--- start COLLECTED MATERIAL ---

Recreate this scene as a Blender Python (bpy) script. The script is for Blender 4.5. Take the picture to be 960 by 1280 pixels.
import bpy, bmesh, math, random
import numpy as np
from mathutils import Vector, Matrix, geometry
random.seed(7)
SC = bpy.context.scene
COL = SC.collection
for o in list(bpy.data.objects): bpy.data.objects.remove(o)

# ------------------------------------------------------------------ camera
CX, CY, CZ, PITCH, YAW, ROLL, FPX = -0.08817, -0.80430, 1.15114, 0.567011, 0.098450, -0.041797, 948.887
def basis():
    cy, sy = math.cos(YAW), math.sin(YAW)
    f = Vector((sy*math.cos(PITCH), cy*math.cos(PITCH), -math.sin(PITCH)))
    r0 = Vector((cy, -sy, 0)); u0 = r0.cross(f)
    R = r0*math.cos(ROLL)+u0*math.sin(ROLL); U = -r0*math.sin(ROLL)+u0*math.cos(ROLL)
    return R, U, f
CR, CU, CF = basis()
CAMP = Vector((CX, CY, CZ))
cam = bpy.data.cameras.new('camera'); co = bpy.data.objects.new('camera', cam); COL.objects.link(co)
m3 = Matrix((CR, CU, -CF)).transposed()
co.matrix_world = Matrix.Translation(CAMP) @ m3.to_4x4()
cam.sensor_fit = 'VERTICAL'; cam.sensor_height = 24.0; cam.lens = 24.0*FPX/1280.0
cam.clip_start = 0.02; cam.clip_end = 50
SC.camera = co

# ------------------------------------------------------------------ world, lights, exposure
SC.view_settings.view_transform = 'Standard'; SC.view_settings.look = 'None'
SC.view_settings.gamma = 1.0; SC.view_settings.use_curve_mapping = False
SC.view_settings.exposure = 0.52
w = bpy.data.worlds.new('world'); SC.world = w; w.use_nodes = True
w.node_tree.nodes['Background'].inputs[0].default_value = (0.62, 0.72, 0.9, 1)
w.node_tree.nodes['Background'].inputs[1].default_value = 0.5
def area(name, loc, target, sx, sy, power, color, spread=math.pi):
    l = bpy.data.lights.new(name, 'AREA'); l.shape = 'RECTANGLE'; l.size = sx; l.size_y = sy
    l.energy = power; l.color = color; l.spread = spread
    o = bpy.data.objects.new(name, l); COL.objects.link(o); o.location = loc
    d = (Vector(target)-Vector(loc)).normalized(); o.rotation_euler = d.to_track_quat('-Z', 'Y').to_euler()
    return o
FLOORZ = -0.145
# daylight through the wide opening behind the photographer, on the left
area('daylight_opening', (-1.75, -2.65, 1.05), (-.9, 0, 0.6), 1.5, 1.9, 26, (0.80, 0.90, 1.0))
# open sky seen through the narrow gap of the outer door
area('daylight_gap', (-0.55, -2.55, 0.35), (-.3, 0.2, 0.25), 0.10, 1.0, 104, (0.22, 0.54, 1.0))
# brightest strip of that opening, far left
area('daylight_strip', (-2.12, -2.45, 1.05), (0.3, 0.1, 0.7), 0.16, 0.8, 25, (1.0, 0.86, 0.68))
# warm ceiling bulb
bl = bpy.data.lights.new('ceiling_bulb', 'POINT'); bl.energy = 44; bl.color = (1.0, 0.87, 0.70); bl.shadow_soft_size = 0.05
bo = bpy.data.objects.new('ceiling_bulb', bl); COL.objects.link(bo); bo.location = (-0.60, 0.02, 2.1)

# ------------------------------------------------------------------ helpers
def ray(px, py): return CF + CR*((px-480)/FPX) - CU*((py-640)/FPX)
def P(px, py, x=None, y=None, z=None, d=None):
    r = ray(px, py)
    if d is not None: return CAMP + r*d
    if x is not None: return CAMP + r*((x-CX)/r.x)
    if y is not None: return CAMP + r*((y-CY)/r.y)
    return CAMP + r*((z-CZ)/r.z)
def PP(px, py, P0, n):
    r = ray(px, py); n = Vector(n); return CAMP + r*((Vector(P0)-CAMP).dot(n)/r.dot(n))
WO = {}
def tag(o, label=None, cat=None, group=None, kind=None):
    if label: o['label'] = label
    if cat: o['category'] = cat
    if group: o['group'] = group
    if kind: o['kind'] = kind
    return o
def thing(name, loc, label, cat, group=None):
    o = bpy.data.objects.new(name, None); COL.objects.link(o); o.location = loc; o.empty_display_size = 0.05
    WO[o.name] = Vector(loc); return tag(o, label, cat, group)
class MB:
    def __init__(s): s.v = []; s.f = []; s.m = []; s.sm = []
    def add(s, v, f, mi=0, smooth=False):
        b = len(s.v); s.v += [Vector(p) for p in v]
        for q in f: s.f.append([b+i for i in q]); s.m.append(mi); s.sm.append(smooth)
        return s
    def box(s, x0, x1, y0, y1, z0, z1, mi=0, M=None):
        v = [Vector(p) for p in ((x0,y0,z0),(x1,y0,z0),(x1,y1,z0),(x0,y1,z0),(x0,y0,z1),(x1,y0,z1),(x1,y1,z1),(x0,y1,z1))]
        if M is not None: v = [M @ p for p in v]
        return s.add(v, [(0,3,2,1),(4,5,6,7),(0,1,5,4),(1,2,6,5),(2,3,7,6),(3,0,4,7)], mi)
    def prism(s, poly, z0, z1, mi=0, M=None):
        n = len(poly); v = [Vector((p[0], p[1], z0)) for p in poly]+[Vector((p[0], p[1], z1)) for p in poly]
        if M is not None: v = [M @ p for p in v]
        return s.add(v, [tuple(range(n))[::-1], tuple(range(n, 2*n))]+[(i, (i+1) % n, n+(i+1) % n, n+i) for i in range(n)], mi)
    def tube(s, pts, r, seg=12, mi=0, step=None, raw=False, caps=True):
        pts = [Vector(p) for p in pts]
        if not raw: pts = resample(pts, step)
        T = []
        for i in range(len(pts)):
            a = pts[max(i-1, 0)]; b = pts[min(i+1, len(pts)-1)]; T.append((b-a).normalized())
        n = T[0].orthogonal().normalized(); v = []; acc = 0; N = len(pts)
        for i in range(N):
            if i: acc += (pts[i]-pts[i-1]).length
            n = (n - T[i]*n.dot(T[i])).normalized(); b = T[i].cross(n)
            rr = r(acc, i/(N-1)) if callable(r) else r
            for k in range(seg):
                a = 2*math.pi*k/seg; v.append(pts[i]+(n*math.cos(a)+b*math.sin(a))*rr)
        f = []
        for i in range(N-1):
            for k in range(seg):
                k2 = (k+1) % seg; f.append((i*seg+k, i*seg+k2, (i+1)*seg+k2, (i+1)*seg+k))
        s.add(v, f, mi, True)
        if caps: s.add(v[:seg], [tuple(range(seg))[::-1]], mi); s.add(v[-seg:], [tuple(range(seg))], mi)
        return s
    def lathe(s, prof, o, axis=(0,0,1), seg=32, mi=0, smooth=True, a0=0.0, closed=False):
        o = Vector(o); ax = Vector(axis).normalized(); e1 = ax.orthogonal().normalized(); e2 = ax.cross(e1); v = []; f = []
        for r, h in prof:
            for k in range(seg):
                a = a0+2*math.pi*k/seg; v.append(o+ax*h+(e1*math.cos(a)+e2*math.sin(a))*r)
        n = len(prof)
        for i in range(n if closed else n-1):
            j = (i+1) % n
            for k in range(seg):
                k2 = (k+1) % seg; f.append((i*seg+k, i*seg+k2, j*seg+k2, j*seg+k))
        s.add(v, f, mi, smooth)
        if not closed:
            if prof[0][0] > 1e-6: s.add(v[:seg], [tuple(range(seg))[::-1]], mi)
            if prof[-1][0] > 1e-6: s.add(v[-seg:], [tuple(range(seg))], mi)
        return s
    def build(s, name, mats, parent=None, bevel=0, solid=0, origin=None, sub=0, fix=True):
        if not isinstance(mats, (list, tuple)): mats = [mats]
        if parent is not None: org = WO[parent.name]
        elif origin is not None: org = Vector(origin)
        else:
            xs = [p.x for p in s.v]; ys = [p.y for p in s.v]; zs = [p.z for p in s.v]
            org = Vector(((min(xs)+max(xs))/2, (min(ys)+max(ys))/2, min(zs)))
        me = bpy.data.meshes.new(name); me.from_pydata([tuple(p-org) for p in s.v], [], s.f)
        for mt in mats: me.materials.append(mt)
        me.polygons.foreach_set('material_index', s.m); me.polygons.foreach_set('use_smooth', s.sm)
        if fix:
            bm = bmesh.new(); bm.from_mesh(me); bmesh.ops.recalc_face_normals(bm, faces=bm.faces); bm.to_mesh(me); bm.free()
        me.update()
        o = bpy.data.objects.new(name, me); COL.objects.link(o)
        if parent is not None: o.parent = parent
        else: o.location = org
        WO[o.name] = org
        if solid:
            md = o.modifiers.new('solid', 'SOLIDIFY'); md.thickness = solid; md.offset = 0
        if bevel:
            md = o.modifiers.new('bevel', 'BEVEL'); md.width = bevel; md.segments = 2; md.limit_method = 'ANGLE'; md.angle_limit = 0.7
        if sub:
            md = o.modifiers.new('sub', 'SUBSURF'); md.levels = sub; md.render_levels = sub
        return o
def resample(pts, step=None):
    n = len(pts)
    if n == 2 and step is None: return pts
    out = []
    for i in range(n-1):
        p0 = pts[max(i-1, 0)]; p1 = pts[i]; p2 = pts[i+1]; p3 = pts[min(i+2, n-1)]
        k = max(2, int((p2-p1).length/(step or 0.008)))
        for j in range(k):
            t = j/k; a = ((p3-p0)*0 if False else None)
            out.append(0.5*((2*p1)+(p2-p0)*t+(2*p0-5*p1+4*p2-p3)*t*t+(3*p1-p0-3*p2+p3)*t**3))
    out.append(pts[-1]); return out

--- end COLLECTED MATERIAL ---

- _WORK INSTRUCTIONS_
Up to and including the line with "SC.camera = co", repeat the data exactly, starting from its first line; nothing else belongs in the response.

- _THE RESULT_
Recreate this scene as a Blender Python (bpy) script. The script is for Blender 4.5. Take the picture to be 960 by 1280 pixels.
import bpy, bmesh, math, random
import numpy as np
from mathutils import Vector, Matrix, geometry
random.seed(7)
SC = bpy.context.scene
COL = SC.collection
for o in list(bpy.data.objects): bpy.data.objects.remove(o)

# ------------------------------------------------------------------ camera
CX, CY, CZ, PITCH, YAW, ROLL, FPX = -0.08817, -0.80430, 1.15114, 0.567011, 0.098450, -0.041797, 948.887
def basis():
    cy, sy = math.cos(YAW), math.sin(YAW)
    f = Vector((sy*math.cos(PITCH), cy*math.cos(PITCH), -math.sin(PITCH)))
    r0 = Vector((cy, -sy, 0)); u0 = r0.cross(f)
    R = r0*math.cos(ROLL)+u0*math.sin(ROLL); U = -r0*math.sin(ROLL)+u0*math.cos(ROLL)
    return R, U, f
CR, CU, CF = basis()
CAMP = Vector((CX, CY, CZ))
cam = bpy.data.cameras.new('camera'); co = bpy.data.objects.new('camera', cam); COL.objects.link(co)
m3 = Matrix((CR, CU, -CF)).transposed()
co.matrix_world = Matrix.Translation(CAMP) @ m3.to_4x4()
cam.sensor_fit = 'VERTICAL'; cam.sensor_height = 24.0; cam.lens = 24.0*FPX/1280.0
cam.clip_start = 0.02; cam.clip_end = 50
SC.camera = co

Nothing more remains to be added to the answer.